╭─ SUPPLIED MATERIAL

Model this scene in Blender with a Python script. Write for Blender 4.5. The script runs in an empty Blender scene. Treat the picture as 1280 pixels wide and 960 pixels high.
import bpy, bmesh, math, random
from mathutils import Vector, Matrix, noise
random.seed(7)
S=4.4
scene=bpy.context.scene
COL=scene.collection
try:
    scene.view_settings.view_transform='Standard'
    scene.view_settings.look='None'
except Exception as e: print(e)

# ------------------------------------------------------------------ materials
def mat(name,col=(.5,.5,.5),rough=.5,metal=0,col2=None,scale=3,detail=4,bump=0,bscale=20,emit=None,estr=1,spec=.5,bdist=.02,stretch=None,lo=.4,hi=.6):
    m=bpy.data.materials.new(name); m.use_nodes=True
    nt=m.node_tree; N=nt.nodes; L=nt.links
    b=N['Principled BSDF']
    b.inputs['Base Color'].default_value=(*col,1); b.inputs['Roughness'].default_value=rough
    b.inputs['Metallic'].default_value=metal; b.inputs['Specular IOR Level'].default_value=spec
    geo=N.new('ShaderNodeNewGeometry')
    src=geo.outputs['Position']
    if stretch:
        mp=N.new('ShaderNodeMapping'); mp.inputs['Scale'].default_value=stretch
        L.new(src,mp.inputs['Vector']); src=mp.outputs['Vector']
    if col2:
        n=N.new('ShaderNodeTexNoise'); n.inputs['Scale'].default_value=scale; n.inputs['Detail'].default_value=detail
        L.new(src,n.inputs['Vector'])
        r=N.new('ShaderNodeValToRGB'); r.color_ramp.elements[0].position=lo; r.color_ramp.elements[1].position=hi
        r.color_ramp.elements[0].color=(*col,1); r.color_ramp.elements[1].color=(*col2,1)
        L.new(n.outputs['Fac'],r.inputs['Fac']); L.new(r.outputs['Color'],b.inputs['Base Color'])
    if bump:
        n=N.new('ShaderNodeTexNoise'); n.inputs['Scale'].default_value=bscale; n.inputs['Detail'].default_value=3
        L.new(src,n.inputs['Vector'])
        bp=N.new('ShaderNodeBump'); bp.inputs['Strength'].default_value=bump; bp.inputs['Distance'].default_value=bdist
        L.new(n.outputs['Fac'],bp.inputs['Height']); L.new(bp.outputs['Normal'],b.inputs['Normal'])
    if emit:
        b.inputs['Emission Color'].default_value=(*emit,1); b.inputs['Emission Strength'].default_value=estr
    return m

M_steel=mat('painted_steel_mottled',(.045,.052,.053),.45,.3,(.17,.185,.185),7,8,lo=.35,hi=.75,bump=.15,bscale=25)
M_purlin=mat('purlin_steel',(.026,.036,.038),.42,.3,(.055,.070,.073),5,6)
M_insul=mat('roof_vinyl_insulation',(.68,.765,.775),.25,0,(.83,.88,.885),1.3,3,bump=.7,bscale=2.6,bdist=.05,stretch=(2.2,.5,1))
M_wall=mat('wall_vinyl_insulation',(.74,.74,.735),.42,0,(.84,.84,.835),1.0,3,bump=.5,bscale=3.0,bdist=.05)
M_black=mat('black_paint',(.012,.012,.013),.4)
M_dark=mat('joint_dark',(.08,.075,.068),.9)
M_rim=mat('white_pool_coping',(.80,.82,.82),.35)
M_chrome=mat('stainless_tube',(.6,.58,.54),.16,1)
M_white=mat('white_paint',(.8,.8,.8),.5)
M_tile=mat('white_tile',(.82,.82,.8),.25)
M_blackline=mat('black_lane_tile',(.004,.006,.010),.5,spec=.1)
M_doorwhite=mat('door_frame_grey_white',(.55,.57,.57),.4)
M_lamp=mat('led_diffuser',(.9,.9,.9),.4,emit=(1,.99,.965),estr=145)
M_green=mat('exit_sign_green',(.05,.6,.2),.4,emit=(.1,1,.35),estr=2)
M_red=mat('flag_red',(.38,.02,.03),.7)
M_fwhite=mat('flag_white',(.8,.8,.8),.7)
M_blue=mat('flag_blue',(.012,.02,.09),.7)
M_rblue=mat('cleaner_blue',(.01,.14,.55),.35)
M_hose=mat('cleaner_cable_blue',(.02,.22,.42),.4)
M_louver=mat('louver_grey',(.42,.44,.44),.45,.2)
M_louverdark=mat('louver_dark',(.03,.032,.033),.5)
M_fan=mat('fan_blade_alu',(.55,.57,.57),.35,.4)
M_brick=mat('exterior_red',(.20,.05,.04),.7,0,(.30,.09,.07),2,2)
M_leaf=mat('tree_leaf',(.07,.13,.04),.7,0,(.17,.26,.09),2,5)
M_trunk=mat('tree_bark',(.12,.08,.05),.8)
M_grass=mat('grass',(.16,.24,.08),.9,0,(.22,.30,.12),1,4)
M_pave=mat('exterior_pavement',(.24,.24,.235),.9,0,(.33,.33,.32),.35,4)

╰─

» **PROBLEM REQUIREMENTS**:
All the data must be duplicated exactly, with nothing added or removed.

» **COMPLETE OUTPUT**:
Model this scene in Blender with a Python script. Write for Blender 4.5. The script runs in an empty Blender scene. Treat the picture as 1280 pixels wide and 960 pixels high.
import bpy, bmesh, math, random
from mathutils import Vector, Matrix, noise
random.seed(7)
S=4.4
scene=bpy.context.scene
COL=scene.collection
try:
    scene.view_settings.view_transform='Standard'
    scene.view_settings.look='None'
except Exception as e: print(e)

# ------------------------------------------------------------------ materials
def mat(name,col=(.5,.5,.5),rough=.5,metal=0,col2=None,scale=3,detail=4,bump=0,bscale=20,emit=None,estr=1,spec=.5,bdist=.02,stretch=None,lo=.4,hi=.6):
    m=bpy.data.materials.new(name); m.use_nodes=True
    nt=m.node_tree; N=nt.nodes; L=nt.links
    b=N['Principled BSDF']
    b.inputs['Base Color'].default_value=(*col,1); b.inputs['Roughness'].default_value=rough
    b.inputs['Metallic'].default_value=metal; b.inputs['Specular IOR Level'].default_value=spec
    geo=N.new('ShaderNodeNewGeometry')
    src=geo.outputs['Position']
    if stretch:
        mp=N.new('ShaderNodeMapping'); mp.inputs['Scale'].default_value=stretch
        L.new(src,mp.inputs['Vector']); src=mp.outputs['Vector']
    if col2:
        n=N.new('ShaderNodeTexNoise'); n.inputs['Scale'].default_value=scale; n.inputs['Detail'].default_value=detail
        L.new(src,n.inputs['Vector'])
        r=N.new('ShaderNodeValToRGB'); r.color_ramp.elements[0].position=lo; r.color_ramp.elements[1].position=hi
        r.color_ramp.elements[0].color=(*col,1); r.color_ramp.elements[1].color=(*col2,1)
        L.new(n.outputs['Fac'],r.inputs['Fac']); L.new(r.outputs['Color'],b.inputs['Base Color'])
    if bump:
        n=N.new('ShaderNodeTexNoise'); n.inputs['Scale'].default_value=bscale; n.inputs['Detail'].default_value=3
        L.new(src,n.inputs['Vector'])
        bp=N.new('ShaderNodeBump'); bp.inputs['Strength'].default_value=bump; bp.inputs['Distance'].default_value=bdist
        L.new(n.outputs['Fac'],bp.inputs['Height']); L.new(bp.outputs['Normal'],b.inputs['Normal'])
    if emit:
        b.inputs['Emission Color'].default_value=(*emit,1); b.inputs['Emission Strength'].default_value=estr
    return m

M_steel=mat('painted_steel_mottled',(.045,.052,.053),.45,.3,(.17,.185,.185),7,8,lo=.35,hi=.75,bump=.15,bscale=25)
M_purlin=mat('purlin_steel',(.026,.036,.038),.42,.3,(.055,.070,.073),5,6)
M_insul=mat('roof_vinyl_insulation',(.68,.765,.775),.25,0,(.83,.88,.885),1.3,3,bump=.7,bscale=2.6,bdist=.05,stretch=(2.2,.5,1))
M_wall=mat('wall_vinyl_insulation',(.74,.74,.735),.42,0,(.84,.84,.835),1.0,3,bump=.5,bscale=3.0,bdist=.05)
M_black=mat('black_paint',(.012,.012,.013),.4)
M_dark=mat('joint_dark',(.08,.075,.068),.9)
M_rim=mat('white_pool_coping',(.80,.82,.82),.35)
M_chrome=mat('stainless_tube',(.6,.58,.54),.16,1)
M_white=mat('white_paint',(.8,.8,.8),.5)
M_tile=mat('white_tile',(.82,.82,.8),.25)
M_blackline=mat('black_lane_tile',(.004,.006,.010),.5,spec=.1)
M_doorwhite=mat('door_frame_grey_white',(.55,.57,.57),.4)
M_lamp=mat('led_diffuser',(.9,.9,.9),.4,emit=(1,.99,.965),estr=145)
M_green=mat('exit_sign_green',(.05,.6,.2),.4,emit=(.1,1,.35),estr=2)
M_red=mat('flag_red',(.38,.02,.03),.7)
M_fwhite=mat('flag_white',(.8,.8,.8),.7)
M_blue=mat('flag_blue',(.012,.02,.09),.7)
M_rblue=mat('cleaner_blue',(.01,.14,.55),.35)
M_hose=mat('cleaner_cable_blue',(.02,.22,.42),.4)
M_louver=mat('louver_grey',(.42,.44,.44),.45,.2)
M_louverdark=mat('louver_dark',(.03,.032,.033),.5)
M_fan=mat('fan_blade_alu',(.55,.57,.57),.35,.4)
M_brick=mat('exterior_red',(.20,.05,.04),.7,0,(.30,.09,.07),2,2)
M_leaf=mat('tree_leaf',(.07,.13,.04),.7,0,(.17,.26,.09),2,5)
M_trunk=mat('tree_bark',(.12,.08,.05),.8)
M_grass=mat('grass',(.16,.24,.08),.9,0,(.22,.30,.12),1,4)
M_pave=mat('exterior_pavement',(.24,.24,.235),.9,0,(.33,.33,.32),.35,4)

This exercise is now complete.